E non è tutto perché la ricchezza degli italiani è stabile, ma non in crescita. A rivelarlo il “Report 2018 sulle scelte d'investimento delle famiglie italiane”, pubblicato pochi giorni fa dalla Consob. Nel rapporto, stilato su un campione di 1.601 individui rappresentativo dei decisori finanziari italiani, si evidenzia come “le famiglie intervistate risparmiano in modo regolare (soprattutto per motivi precauzionali) nel 40% dei casi circa e in modo occasionale nel 36% dei casi; il 25% non accantona nulla, soprattutto per vincoli di bilancio”. Non solo: se si guardano i dati si scopre che le famiglie italiane riescono a risparmiare meno della media europea. Da un picco del 15% del reddito annuale lordo nel 2004, la percentuale destinata al risparmio è scesa in modo costante, fino scendere sotto il 10% nel 2017. Un calo che non si registra nel resto dell'area euro dove l'andamento del risparmio, storicamente, è sempre rimasto compreso fra il 12 e il 14%. Fra affitto, finanziamento per l'automobile, tasse e spese obbligate alle famiglie italiane restano pochi soldi da accantonare. Denaro che, nella gran parte dei casi, viene investito male. Sempre secondo la Consob, infatti, “la cultura finanziaria delle famiglie italiane rimane contenuta” e “l’attitudine a gestire le risorse familiari nell’ambito di un processo strutturato di pianificazione e controllo (cosiddetto financial control) è ancora poco diffusa”. Bassa anche la propensione al rischio. Ne consegue che i pochi soldi vengono depositati per le emergenze più che investiti, così come le polizze di previdenza sociale e assicurativa sono di gran lunga inferiori rispetto alla media dell'area euro.

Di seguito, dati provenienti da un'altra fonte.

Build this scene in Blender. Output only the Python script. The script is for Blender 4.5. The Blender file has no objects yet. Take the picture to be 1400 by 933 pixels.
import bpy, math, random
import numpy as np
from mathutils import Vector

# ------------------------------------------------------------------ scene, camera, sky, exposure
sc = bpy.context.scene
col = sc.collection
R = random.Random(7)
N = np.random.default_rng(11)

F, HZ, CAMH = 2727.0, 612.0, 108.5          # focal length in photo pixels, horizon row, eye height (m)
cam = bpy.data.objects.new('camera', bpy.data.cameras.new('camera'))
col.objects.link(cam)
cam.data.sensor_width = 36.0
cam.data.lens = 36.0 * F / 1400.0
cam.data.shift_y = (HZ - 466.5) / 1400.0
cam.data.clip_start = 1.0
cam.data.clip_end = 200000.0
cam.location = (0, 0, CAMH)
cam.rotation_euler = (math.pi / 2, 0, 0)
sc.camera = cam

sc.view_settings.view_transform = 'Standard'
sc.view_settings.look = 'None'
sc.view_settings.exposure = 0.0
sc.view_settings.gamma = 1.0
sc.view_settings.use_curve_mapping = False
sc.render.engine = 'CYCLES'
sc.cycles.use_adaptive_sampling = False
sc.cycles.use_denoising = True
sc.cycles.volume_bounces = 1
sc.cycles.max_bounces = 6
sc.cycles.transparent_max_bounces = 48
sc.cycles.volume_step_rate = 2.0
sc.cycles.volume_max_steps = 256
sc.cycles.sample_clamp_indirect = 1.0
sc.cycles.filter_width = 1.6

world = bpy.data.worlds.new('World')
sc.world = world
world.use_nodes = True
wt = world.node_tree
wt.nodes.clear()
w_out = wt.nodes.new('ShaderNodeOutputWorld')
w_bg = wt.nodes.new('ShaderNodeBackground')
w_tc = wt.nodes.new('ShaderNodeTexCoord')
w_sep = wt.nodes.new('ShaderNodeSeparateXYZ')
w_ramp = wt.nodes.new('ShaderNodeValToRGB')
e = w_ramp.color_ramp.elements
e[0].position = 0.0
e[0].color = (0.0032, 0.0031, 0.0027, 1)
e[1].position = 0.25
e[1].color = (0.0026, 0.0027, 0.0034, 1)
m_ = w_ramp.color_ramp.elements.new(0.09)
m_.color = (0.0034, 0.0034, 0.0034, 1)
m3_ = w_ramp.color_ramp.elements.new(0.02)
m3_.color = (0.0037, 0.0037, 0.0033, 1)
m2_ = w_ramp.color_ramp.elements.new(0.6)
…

In questo contesto una patrimoniale avrebbe un impatto sociale devastante sulle famiglie già fiaccate dalla crisi economica. Non solo: l'idea che i risparmi privati possano servire a coprire il debito dello Stato, oltre che poco etica (si andrebbe a tassare nuovamente denaro già tassato), sarebbe anche fiscalmente irresponsabile perché i governi futuri presterebbero poca attenzione agli equilibri di bilancio, ben sapendo di avere a disposizione il nostro portafogli. Se proprio non desidera abbassare spesa e imposte, il governo farebbe bene a prestare attenzione almeno ai criteri basilari di responsabilità fiscale che imporrebbero a un paese con un debito pubblica che sfiora il 132% del Pil di non aumentare ancora le proprie spese.